The obvious answer to all of this is that Britain has a parliamentary rather than a presidential system, even though a lot of campaigning (eg “prime ministerial debates”) tends to be very presidential in style and tone. A prime minister has to command enough support in the Commons to form a government, which effectively means they must have the confidence of their own MPs.

There is no direct election for prime minister as such, just for individual MPs. Thus if a prime minister, say, dies in office, then there is no need for a fresh general election – as there would be in France – and there is no elected deputy prime minister to succeed seamlessly, unlike in America. The legislature and executive in the UK (and in its devolved administrations) are intertwined.

It is also an argument with a short memory, so to speak. Boris Johnson himself became prime minister in June 2019, after the Conservative Party effectively pushed Theresa May out of office in a palace coup (following a prior unconvincing victory in a vote of no confidence).

Nor was Johnson any kind of novelty in becoming prime minister without reference – at least initially – to the electorate. The list of premiers doing so in the past century or so, under widely varying circumstances, is in fact rather a long one – Lloyd George (1916); Bonar Law (1922); Stanley Baldwin (1923); Neville Chamberlain (1937); Winston Churchill (1940); Anthony Eden (1955); Harold Macmillan (1957); Alec Douglas-Home (1963); James Callaghan (1976); John Major (1990); Gordon Brown (2007) and Theresa May (2016).

Most of them sought their mandates in due course, and won; a few unhappy ones lost. Chamberlain never got that far, while May ended up losing the majority she had inherited but remaining in office. Not many prime ministers first get in through the front door, as it were, via election: Ramsay MacDonald, Clement Attlee, Harold Wilson, Ted Heath, Tony Blair, Margaret Thatcher and David Cameron represent the chosen few.

Whenever there’s a prospect of a new incumbent arriving in Downing Street without recourse to the electorate – or the accompanying “mandate” – there are always grumbles from the other side about the voters being treated with contempt and so on, but it soon gets forgotten. It’s a particularly comical form of hypocrisy because, as the list indicates, both main parties have been through the process many times.

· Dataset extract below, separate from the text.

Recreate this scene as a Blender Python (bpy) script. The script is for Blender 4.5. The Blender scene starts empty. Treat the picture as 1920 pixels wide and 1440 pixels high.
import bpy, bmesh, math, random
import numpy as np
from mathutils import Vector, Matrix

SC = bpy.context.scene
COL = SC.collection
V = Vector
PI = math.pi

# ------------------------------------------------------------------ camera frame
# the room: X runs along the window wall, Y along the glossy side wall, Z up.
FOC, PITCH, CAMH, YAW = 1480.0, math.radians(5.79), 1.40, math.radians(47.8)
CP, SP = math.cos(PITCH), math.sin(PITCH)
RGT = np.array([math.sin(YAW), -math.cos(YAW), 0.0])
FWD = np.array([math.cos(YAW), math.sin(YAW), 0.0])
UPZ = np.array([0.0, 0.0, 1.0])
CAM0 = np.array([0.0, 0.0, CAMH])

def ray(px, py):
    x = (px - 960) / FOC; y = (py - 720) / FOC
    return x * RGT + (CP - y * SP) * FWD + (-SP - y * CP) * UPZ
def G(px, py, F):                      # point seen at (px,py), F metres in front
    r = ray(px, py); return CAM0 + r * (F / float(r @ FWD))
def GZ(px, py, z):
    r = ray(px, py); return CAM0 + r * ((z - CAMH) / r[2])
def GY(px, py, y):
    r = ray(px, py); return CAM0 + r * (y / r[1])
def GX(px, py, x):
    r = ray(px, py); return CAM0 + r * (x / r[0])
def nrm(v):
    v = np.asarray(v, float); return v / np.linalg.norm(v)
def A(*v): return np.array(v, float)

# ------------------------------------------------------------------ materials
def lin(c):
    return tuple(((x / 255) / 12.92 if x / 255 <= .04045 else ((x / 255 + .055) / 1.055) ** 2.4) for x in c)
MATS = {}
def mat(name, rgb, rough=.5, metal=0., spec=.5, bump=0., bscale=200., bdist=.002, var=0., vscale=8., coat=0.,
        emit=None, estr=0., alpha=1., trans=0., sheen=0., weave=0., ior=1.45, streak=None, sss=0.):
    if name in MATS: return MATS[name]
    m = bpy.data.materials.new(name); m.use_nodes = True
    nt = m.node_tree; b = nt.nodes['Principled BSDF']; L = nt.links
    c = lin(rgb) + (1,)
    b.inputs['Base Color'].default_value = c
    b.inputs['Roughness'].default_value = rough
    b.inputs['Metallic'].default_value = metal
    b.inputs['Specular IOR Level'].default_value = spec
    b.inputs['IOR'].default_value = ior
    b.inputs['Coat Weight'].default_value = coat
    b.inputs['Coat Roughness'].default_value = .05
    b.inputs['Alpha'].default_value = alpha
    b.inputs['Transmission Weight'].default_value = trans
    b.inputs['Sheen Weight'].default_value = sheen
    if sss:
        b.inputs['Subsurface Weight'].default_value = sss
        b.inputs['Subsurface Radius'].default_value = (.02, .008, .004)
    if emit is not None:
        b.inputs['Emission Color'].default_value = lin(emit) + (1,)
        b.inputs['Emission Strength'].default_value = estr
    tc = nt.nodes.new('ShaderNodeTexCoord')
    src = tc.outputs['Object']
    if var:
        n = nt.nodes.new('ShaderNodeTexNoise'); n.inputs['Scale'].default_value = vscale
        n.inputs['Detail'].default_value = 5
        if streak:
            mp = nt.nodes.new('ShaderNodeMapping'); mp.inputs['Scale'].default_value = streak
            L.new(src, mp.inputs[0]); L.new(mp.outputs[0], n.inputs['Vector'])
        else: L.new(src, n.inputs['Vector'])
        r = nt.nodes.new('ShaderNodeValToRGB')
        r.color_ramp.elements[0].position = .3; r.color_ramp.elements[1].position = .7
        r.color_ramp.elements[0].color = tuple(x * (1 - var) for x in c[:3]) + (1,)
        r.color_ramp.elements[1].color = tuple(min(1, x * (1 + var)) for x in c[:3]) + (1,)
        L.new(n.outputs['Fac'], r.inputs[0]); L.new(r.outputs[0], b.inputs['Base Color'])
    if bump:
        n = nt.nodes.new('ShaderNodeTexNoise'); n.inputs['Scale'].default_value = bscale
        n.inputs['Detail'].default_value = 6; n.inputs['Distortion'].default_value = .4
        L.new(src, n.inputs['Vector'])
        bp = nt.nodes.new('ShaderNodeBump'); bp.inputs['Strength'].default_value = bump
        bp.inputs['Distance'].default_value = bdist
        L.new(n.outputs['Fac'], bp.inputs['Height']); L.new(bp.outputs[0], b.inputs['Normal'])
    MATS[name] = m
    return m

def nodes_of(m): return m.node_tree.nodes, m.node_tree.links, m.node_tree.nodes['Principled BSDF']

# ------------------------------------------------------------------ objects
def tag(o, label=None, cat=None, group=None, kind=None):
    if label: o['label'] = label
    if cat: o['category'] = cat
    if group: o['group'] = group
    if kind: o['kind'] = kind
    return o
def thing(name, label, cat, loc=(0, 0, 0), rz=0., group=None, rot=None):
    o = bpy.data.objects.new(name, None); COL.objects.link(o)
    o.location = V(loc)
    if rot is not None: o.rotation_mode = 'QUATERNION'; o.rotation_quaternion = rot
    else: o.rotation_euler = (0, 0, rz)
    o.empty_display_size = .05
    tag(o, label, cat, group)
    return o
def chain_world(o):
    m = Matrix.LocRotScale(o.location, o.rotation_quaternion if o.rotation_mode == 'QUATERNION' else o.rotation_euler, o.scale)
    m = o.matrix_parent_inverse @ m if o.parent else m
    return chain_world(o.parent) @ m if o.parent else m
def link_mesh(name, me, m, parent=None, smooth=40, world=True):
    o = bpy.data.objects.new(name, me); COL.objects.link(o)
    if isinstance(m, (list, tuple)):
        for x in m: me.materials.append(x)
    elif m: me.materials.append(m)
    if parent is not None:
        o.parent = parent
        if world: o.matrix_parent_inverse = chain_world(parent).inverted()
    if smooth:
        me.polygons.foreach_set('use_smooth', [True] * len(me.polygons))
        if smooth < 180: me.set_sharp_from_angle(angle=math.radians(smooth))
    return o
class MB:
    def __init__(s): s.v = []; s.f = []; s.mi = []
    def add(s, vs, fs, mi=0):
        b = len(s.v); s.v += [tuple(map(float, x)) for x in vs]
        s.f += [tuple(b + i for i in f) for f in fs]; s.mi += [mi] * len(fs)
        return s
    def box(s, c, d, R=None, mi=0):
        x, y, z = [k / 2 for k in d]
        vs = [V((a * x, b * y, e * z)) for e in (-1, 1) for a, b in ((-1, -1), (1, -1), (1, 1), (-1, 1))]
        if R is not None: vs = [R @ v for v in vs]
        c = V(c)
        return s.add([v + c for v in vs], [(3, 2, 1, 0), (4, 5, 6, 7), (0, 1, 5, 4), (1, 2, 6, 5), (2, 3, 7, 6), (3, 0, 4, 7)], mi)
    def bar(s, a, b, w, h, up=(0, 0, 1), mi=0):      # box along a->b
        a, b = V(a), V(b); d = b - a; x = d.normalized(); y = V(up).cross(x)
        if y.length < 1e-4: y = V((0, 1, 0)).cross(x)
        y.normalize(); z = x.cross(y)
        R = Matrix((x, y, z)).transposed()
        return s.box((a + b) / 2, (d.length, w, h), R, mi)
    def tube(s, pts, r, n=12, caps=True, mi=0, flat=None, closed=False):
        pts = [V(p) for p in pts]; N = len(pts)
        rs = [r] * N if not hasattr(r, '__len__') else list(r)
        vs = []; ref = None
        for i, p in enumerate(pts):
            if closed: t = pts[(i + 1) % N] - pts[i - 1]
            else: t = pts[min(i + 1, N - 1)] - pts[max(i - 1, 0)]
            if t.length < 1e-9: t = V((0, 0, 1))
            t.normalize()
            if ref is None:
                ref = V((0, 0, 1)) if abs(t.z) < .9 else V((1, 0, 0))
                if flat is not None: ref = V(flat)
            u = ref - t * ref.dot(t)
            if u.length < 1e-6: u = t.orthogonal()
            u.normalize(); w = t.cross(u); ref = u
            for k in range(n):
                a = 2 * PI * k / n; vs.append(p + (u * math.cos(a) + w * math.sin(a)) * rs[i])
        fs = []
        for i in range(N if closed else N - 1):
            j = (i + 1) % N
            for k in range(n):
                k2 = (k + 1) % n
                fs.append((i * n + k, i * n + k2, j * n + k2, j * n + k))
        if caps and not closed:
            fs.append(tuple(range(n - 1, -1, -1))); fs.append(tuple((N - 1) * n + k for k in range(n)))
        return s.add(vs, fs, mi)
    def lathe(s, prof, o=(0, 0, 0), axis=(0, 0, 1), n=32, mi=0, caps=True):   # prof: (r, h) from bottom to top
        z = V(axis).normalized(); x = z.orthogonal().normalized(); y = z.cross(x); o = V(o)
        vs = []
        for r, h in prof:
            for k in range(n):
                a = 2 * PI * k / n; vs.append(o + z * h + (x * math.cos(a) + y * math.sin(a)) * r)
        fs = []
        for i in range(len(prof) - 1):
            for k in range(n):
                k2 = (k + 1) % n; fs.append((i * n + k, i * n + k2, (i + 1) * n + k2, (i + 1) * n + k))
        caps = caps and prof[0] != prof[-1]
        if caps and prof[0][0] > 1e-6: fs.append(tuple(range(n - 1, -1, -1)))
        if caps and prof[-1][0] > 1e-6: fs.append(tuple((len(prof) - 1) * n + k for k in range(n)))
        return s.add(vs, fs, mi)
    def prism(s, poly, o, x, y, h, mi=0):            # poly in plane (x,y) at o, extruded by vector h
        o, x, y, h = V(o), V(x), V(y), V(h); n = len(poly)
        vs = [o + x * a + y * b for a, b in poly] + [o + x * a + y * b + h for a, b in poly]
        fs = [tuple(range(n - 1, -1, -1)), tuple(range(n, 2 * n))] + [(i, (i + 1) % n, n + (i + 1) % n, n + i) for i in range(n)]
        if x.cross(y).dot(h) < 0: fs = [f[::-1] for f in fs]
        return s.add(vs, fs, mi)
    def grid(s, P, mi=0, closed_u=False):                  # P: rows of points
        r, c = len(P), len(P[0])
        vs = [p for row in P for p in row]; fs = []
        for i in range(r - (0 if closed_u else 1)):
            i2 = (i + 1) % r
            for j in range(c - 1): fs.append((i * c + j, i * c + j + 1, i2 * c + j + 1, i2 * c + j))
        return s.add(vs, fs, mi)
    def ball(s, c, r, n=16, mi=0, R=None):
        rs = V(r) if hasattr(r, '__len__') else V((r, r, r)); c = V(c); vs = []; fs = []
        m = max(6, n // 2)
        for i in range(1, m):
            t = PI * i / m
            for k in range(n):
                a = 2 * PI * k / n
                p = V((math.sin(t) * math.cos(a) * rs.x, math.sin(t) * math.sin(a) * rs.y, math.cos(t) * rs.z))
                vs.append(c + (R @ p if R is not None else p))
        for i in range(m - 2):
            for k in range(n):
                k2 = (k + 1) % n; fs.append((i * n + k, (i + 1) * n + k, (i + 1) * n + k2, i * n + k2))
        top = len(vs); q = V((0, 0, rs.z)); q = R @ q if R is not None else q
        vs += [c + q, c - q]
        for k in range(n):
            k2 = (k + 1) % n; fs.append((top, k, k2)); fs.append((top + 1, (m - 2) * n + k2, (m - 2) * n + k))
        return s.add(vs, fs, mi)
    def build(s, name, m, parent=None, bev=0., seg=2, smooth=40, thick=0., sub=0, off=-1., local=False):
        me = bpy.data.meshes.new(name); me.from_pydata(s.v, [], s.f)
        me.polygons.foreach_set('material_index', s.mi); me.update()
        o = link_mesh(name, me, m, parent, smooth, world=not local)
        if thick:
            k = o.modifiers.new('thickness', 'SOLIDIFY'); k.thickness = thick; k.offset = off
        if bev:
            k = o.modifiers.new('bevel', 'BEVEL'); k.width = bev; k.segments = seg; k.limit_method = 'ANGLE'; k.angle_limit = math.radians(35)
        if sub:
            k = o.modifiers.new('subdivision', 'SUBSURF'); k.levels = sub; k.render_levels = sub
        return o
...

Johnson, though, was the first person to become prime minister as the result of an internal poll of members of a political party, rather than being chosen solely by MPs, or, in earlier times, by “emerging” from consultations among leaders. (May avoided such a poll when her rival Andrea Leadsom pulled out, and Brown’s election was uncontested.)

The imminent repeal of the Fixed-term Parliaments Act restores the prerogative of the prime minister to call an election whenever they wish. So the question, if Johnson is toppled, will be whether his successor chooses to ask the country to “democratically” ratify their position. Given the experience of May, and that the favourable conditions of 2019 are unlikely to be replicated in 2022, the voters won’t be troubled for a while longer. Her Majesty’s government will continue.